Les statistiques concernant les évolutions démographiques de 2022 ont été publiées. Au 1er janvier 2023, la population estonienne s’établissait à 1 365 884 personnes, soit 2,6 % de plus (+ 34 088 personnes) qu’un an auparavant. Cette hausse est exceptionnelle puisque depuis 2010, l’évolution s’établissait entre – 5000 et + 5000. Si le solde naturel a été négatif (moins de 12 000 naissances – une première depuis le début des statistiques annuelles estoniennes il y a un siècle – contre plus de 17 000 décès), le solde migratoire a été fortement positif avec cinq fois plus d’arrivées que de départs. Cet état de fait s’explique en grande partie par l’arrivée de dizaines de milliers d’Ukrainiens fuyant la guerre. De leur côté, les Estoniens continuent de migrer avant tout en Finlande, mais les statistiques révèlent qu’en 2022, les retours de Finlande ont été supérieurs aux départs vers le nord.
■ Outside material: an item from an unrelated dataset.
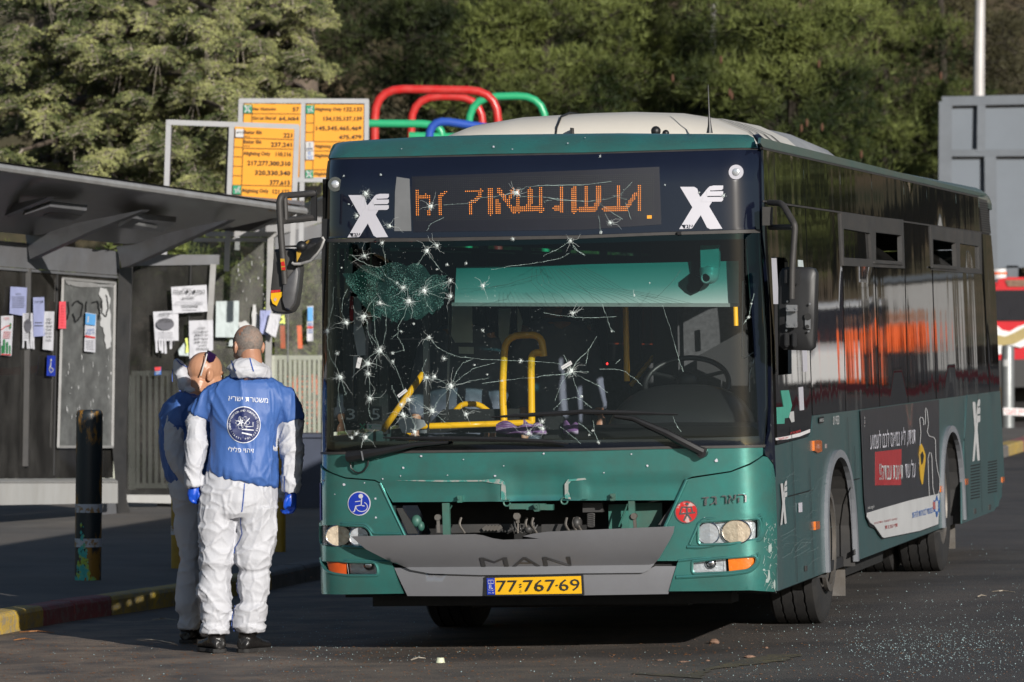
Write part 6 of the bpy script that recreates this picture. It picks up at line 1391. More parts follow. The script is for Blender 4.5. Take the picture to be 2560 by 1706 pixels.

En sport, le choix de la joueuse de tennis Kaia Kanepi de s’associer à une joueuse russe (en compétition sous drapeau neutre) lors du tournoi de double WTA de Strasbourg a été fortement critiqué. Dès l’annonce de l’association avec Angelina Gabueva (solution de rechange après la non-qualification de l’Estonienne Elena Malõgina pour le tournoi de double), des voix se sont élevées pour appeler l’Estonienne à renoncer. Après la défaite de la paire russo-estonienne au premier tour, les critiques n’ont pas disparu. Le quotidien Postimees a décrété l’arrêt de la couverture des performances de Kaia Kanepi. De son côté, le président du Comité olympique estonien Urmas Sõõrumaa a condamné le choix de la joueuse. Toutefois, le secrétaire du COE Siim Sukles a souligné que l’organisation n’avait aucun moyen de sanctionner Kaia Kanepi en réduisant ou supprimant l’aide financière dont elle bénéficie. De même, le secrétaire général de la Fédération estonienne de tennis Allar Hint a indiqué que la fédération n’interviendrait pas quand bien même la décision de Kanepi serait contraire aux valeurs de la FET.

Enfin, l’Estonie a reçu le roi de Suède Carl XVI Gustaf, une première depuis le déplacement historique de celui-ci début 1992. Au cours des trois jours de cette visite d’État, le couple royal s’est rendu à Tallinn et à Tartu où il a rencontré de nombreux acteurs de la société estonienne. Le roi a notamment visité les deux établissements éducatifs estoniens fondés par son illustre prédécesseur Gustav II Adolf : le lycée Gustav Adolf de Tallinn et l’Université de Tartu.